Ele compara a situação com casos de cientistas que quando ficam doentes de câncer, utilizam remédios naturais sem comprovação científica. "Quando a situação acalma, a pessoa geralmente retorna a sua condição original em relação à religião."

Candomblé
A ialorixá (mãe-de-santo) Sílvia de Oxalá diz que sua religião também não funciona se não houver empenho por parte do vestibulando. "A gente não faz mágica, tem de estudar. O que nós podemos fazer é dar mais equilíbrio para a pessoa fazer a prova", disse ela, que prefere manter segredo sobre como faz o atendimento a quem a procura.

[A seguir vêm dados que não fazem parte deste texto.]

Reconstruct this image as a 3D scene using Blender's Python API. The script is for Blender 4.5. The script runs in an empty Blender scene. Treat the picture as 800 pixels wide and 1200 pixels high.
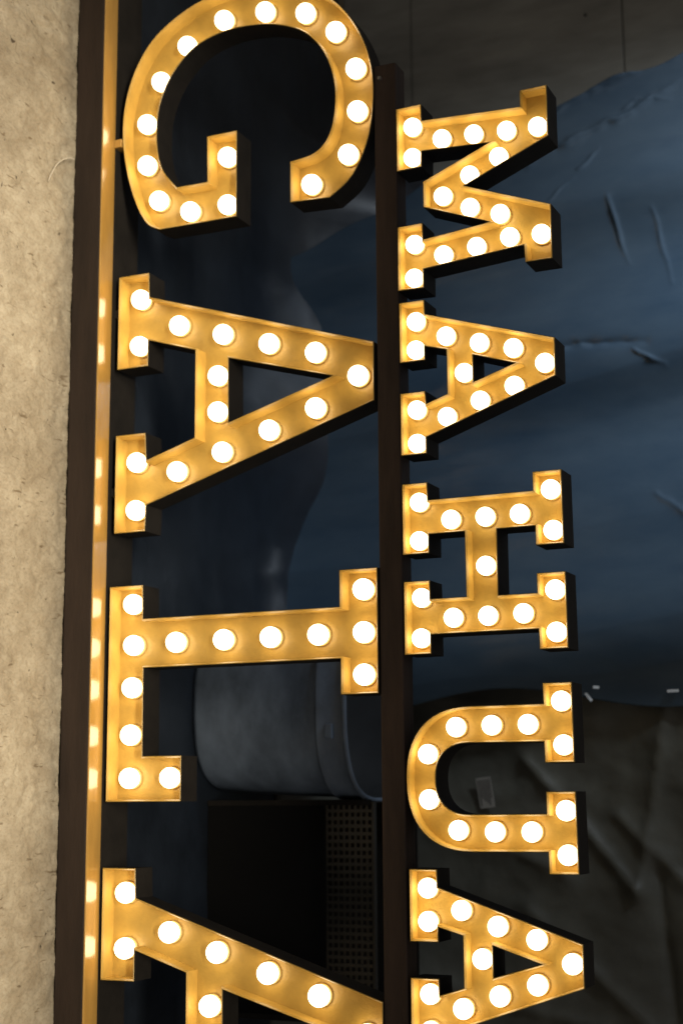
import bpy, bmesh, math, random
from mathutils import Matrix, Vector, noise, geometry
random.seed(7)
S = bpy.context.scene
C = S.collection

# ------------------------------------------------------------------ camera
CAM = (0.0, -3.0, 2.035)
RIGHT = (0.0064000, 0.4140528, 0.9102304)
DOWN = (0.9835694, 0.1616215, -0.0804353)
FWD = (-0.1804172, 0.8957895, -0.4062153)
cd = bpy.data.cameras.new("camera")
cam = bpy.data.objects.new("camera", cd)
C.objects.link(cam)
cam.matrix_world = Matrix((
    (RIGHT[0], -DOWN[0], -FWD[0], CAM[0]),
    (RIGHT[1], -DOWN[1], -FWD[1], CAM[1]),
    (RIGHT[2], -DOWN[2], -FWD[2], CAM[2]),
    (0, 0, 0, 1)))
cd.sensor_fit = 'AUTO'
cd.sensor_width = 36.0
cd.lens = 1827.5 / 1200 * 36.0
cd.clip_start = 0.05
cd.clip_end = 100
cd.dof.use_dof = True
cd.dof.focus_distance = 3.2
cd.dof.aperture_fstop = 2.4
S.camera = cam

# ------------------------------------------------------------------ world, lamps, exposure
w = bpy.data.worlds.new("World")
S.world = w
w.use_nodes = True
bg = w.node_tree.nodes["Background"]
bg.inputs[0].default_value = (1.0, 0.93, 0.86, 1)
bg.inputs[1].default_value = 0.15


def area(name, loc, target, size, power, col):
    l = bpy.data.lights.new(name, 'AREA')
    l.energy = power
    l.color = col
    l.shape = 'RECTANGLE'
    l.size = size[0]
    l.size_y = size[1]
    o = bpy.data.objects.new(name, l)
    o.location = loc
    o.rotation_euler = (Vector(target) - Vector(loc)).to_track_quat('-Z', 'Y').to_euler()
    C.objects.link(o)
    return o


cl = area("ceiling_lamp", (-2.35, -0.05, 2.75), (-1.35, 1.1, 1.50), (0.4, 0.4), 8.0, (0.78, 0.89, 1.0))
cl.data.spread = math.radians(60)
rl = area("room_lamp", (-0.7, -1.65, 1.9), (-0.7, -0.36, 0.0), (2.6, 0.2), 14.5, (1.0, 0.88, 0.70))
rl.data.spread = math.radians(44)
S.view_settings.view_transform = 'Standard'
S.view_settings.look = 'None'
S.view_settings.exposure = 0
S.view_settings.gamma = 1
S.render.engine = 'CYCLES'
S.cycles.use_denoising = True
S.cycles.max_bounces = 8
S.cycles.sample_clamp_indirect = 6
S.cycles.use_light_tree = True

# ------------------------------------------------------------------ helpers


def mat(name, col, rough=0.5, metal=0.0, spec=0.5, var=0.0, vscale=8.0, bump=0.0, bscale=60.0, col2=None,
        stretch=(1, 1, 1), rvar=0.0, coat=0.0, detail=6.0, ramp=(0.35, 0.65)):
    m = bpy.data.materials.new(name)
    m.use_nodes = True
    nt = m.node_tree
    b = nt.nodes["Principled BSDF"]
    b.inputs["Base Color"].default_value = (*col, 1)
    b.inputs["Roughness"].default_value = rough
    b.inputs["Metallic"].default_value = metal
    b.inputs["Specular IOR Level"].default_value = spec
    b.inputs["Coat Weight"].default_value = coat
    tc = nt.nodes.new("ShaderNodeTexCoord")
    mp = nt.nodes.new("ShaderNodeMapping")
    mp.inputs["Scale"].default_value = stretch
    nt.links.new(tc.outputs["Object"], mp.inputs[0])
    if var or col2:
        n = nt.nodes.new("ShaderNodeTexNoise")
        n.inputs["Scale"].default_value = vscale
        n.inputs["Detail"].default_value = detail
        n.inputs["Roughness"].default_value = 0.62
        nt.links.new(mp.outputs[0], n.inputs[0])
        r = nt.nodes.new("ShaderNodeValToRGB")
        r.color_ramp.elements[0].position = ramp[0]
        r.color_ramp.elements[1].position = ramp[1]
        c2 = col2 or tuple(c * (1 - var) for c in col)
        r.color_ramp.elements[0].color = (*c2, 1)
        r.color_ramp.elements[1].color = (*col, 1)
        nt.links.new(n.outputs[0], r.inputs[0])
        nt.links.new(r.outputs[0], b.inputs["Base Color"])
        if rvar:
            mr = nt.nodes.new("ShaderNodeMapRange")
            mr.inputs[3].default_value = max(0.02, rough - rvar)
            mr.inputs[4].default_value = min(1, rough + rvar)
            nt.links.new(n.outputs[0], mr.inputs[0])
            nt.links.new(mr.outputs[0], b.inputs["Roughness"])
    if bump:
        n2 = nt.nodes.new("ShaderNodeTexNoise")
        n2.inputs["Scale"].default_value = bscale
        n2.inputs["Detail"].default_value = 8
        n2.inputs["Roughness"].default_value = 0.65
        nt.links.new(mp.outputs[0], n2.inputs[0])
        bp = nt.nodes.new("ShaderNodeBump")
        bp.inputs["Strength"].default_value = bump
        bp.inputs["Distance"].default_value = 0.004
        nt.links.new(n2.outputs[0], bp.inputs["Height"])
        nt.links.new(bp.outputs[0], b.inputs["Normal"])
    return m


def emit(name, col, strength):
    m = bpy.data.materials.new(name)
    m.use_nodes = True
    b = m.node_tree.nodes["Principled BSDF"]
    b.inputs["Base Color"].default_value = (0.8, 0.75, 0.65, 1)
    b.inputs["Roughness"].default_value = 0.15
    b.inputs["Emission Color"].default_value = (*col, 1)
    b.inputs["Emission Strength"].default_value = strength
    return m


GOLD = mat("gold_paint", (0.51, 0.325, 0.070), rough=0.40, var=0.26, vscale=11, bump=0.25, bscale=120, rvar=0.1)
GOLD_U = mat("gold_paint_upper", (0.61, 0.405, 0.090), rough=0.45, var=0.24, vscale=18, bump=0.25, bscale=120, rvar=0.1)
LEDGE = mat("ledge_paint", (0.50, 0.28, 0.065), spec=1.0, coat=1.0, rough=0.13, var=0.2, vscale=5, bump=0.12, bscale=40, rvar=0.08,
            stretch=(1, 6, 6))
for _m in (LEDGE,):
    _m.node_tree.nodes["Principled BSDF"].inputs["Coat Roughness"].default_value = 0.10
BLACK = mat("black_shell_paint", (0.018, 0.015, 0.012), spec=0.25, rough=0.75, var=0.4, vscale=12, bump=0.2)
BROWN = mat("dark_brown_frame_paint", (0.030, 0.019, 0.013), spec=0.3, rough=0.7, var=0.45, vscale=4, bump=0.35, bscale=30,
            stretch=(0.6, 3, 3))
RAIL = mat("brown_rail_paint", (0.060, 0.038, 0.028), spec=0.35, rough=0.65, var=0.5, vscale=5, bump=0.35, bscale=30,
           stretch=(0.5, 3, 3))
SOCKET = mat("socket_ring", (0.55, 0.40, 0.16), rough=0.35)
STEEL = mat("bolt_steel", (0.45, 0.43, 0.40), rough=0.35, metal=0.9)
BULB = emit("lit_bulb_glass", (1.0, 0.79, 0.49), 6.6)
BULB_U = emit("lit_bulb_glass_upper", (1.0, 0.79, 0.49), 5.6)


def link(name, me, mats=None, parent=None, loc=None, smooth=False):
    o = bpy.data.objects.new(name, me)
    C.objects.link(o)
    if mats:
        for m in mats:
            me.materials.append(m)
    if parent:
        o.parent = parent
    if loc is not None:
        o.location = loc
    if smooth:
        for p in me.polygons:
            p.use_smooth = True
    return o


def mesh(name, vs, fs, mi=None):
    me = bpy.data.meshes.new(name)
    me.from_pydata(vs, [], fs)
    if mi:
        me.polygons.foreach_set("material_index", mi)
    me.update()
    return me


def tag(o, label=None, cat=None, group=None, kind=None):
    if label: o["label"] = label
    if cat: o["category"] = cat
    if group: o["group"] = group
    if kind: o["kind"] = kind
    return o


def empty(name, loc):
    o = bpy.data.objects.new(name, None)
    o.location = loc
    o.empty_display_size = 0.05
    C.objects.link(o)
    return o


def box(name, lo, hi, m, parent=None, bev=0.003, loc=None, seg=2):
    bm = bmesh.new()
    bmesh.ops.create_cube(bm, size=1)
    for v in bm.verts:
        v.co = Vector([(lo[k] + hi[k]) / 2 + v.co[k] * (hi[k] - lo[k]) for k in range(3)])
    if bev:
        bmesh.ops.bevel(bm, geom=bm.edges[:], offset=bev, segments=seg, affect='EDGES', profile=0.5)
    me = bpy.data.meshes.new(name)
    bm.to_mesh(me)
    bm.free()
    return link(name, me, [m], parent, loc)


def tube_mesh(name, pts, r, n=10, closed=False):
    vs, fs = [], []
    N = len(pts)
    P = [Vector(p) for p in pts]
    up = Vector((0.13, 0.37, 0.9)).normalized()
    for i in range(N):
        a = P[i - 1] if (i > 0 or closed) else P[i]
        b = P[(i + 1) % N] if (i < N - 1 or closed) else P[i]
        t = (b - a).normalized()
        u = t.cross(up).normalized()
        v = t.cross(u)
        rr = r[i] if isinstance(r, (list, tuple)) else r
        for k in range(n):
            an = 2 * math.pi * k / n
            vs.append(P[i] + (u * math.cos(an) + v * math.sin(an)) * rr)
    M = N if closed else N - 1
    for i in range(M):
        j = (i + 1) % N
        for k in range(n):
            k2 = (k + 1) % n
            fs.append((i * n + k, i * n + k2, j * n + k2, j * n + k))
    if not closed:
        fs.append(tuple(range(n)))
        fs.append(tuple(range((N - 1) * n, N * n))[::-1])
    return mesh(name, [tuple(v) for v in vs], fs)


def lathe(name, prof, n=48, cap0=False, cap1=False):
    """prof: (radius, z) list, spun about Z"""
    vs, fs = [], []
    for r, z in prof:
        for k in range(n):
            a = 2 * math.pi * k / n
            vs.append((r * math.cos(a), r * math.sin(a), z))
    for i in range(len(prof) - 1):
        for k in range(n):
            k2 = (k + 1) % n
            fs.append((i * n + k, i * n + k2, (i + 1) * n + k2, (i + 1) * n + k))
    if cap0: fs.append(tuple(range(n))[::-1])
    if cap1: fs.append(tuple(range((len(prof) - 1) * n, len(prof) * n)))
    return mesh(name, vs, fs)


# ------------------------------------------------------------------ floor, wall
ZO = 2.035           # height of the camera above the floor


def concrete():
    m = bpy.data.materials.new("concrete")
    m.use_nodes = True
    nt = m.node_tree
    N, L = nt.nodes, nt.links
    b = N["Principled BSDF"]
    b.inputs["Roughness"].default_value = 0.88
    tc = N.new("ShaderNodeTexCoord")

    def nz(scale, detail=6, st=(1, 1, 1), rough=0.6, dist=0.0):
        mp = N.new("ShaderNodeMapping")
        mp.inputs["Scale"].default_value = st
        mp.inputs["Rotation"].default_value = (0, 0, 0.5)
        L.new(tc.outputs["Object"], mp.inputs[0])
        n = N.new("ShaderNodeTexNoise")
        n.inputs["Scale"].default_value = scale
        n.inputs["Detail"].default_value = detail
        n.inputs["Roughness"].default_value = rough
        n.inputs["Distortion"].default_value = dist
        L.new(mp.outputs[0], n.inputs[0])
        return n

    def ramp(src, p0, p1, c0, c1):
        r = N.new("ShaderNodeValToRGB")
        r.color_ramp.elements[0].position = p0
        r.color_ramp.elements[1].position = p1
        r.color_ramp.elements[0].color = (*c0, 1)
        r.color_ramp.elements[1].color = (*c1, 1)
        L.new(src, r.inputs[0])
        return r

    def mul(a, bb):
        x = N.new("ShaderNodeMix")
        x.data_type = 'RGBA'
        x.blend_type = 'MULTIPLY'
        x.inputs[0].default_value = 1
        L.new(a, x.inputs[6])
        L.new(bb, x.inputs[7])
        return x.outputs[2]

    big = ramp(nz(3.2, 5, dist=0.6).outputs[0], 0.34, 0.66, (0.27, 0.228, 0.160), (0.40, 0.352, 0.262))
    mid = ramp(nz(26, 8, (1, 0.7, 1), 0.62, 0.1).outputs[0], 0.36, 0.6, (0.80, 0.77, 0.73), (1, 1, 1))
    fine = ramp(nz(170, 3, (1, 0.7, 1), 0.5).outputs[0], 0.33, 0.55, (0.85, 0.83, 0.80), (1, 1, 1))
    pit = ramp(nz(34, 3, (1, 1, 1), 0.5, 0.2).outputs[0], 0.26, 0.31, (0.22, 0.19, 0.16), (1, 1, 1))
    st = ramp(nz(85, 2, (1, 0.25, 1), 0.5, 0.3).outputs[0], 0.27, 0.34, (0.55, 0.49, 0.42), (1, 1, 1))
    c = mul(mul(mul(mul(big.outputs[0], mid.outputs[0]), fine.outputs[0]), pit.outputs[0]), st.outputs[0])
    L.new(c, b.inputs["Base Color"])
    n2 = nz(60, 6, (1, 0.8, 1), 0.6, 0.0)
    bp = N.new("ShaderNodeBump")
    bp.inputs["Strength"].default_value = 0.6
    bp.inputs["Distance"].default_value = 0.008
    L.new(n2.outputs[0], bp.inputs["Height"])
    L.new(bp.outputs[0], b.inputs["Normal"])
    return m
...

Segundo suas contas, no ano passado, seu terreiro -um dos maiores da cidade de São Paulo- recebeu mais de mil vestibulandos procurando ajuda, muitos deles vindos de outras religiões.
"É normal pessoas procurarem religiões mais distantes de sua experiência cotidiana. Como elas as conhecem menos, pensam que possuem mais força e que funcionarão melhor", disse a professora Denise, da PUC-SP.
Para Paiva, da USP, outra explicação para o fato seria uma "infantilidade" religiosa de alguns indivíduos. "As pessoas podem ser criadas em uma determinada religião, mas não dar continuidade nela. Elas não acompanham os problemas religiosos ao longo de seu desenvolvimento pessoal, ficando mais sujeitas a usar recursos de outras religiões."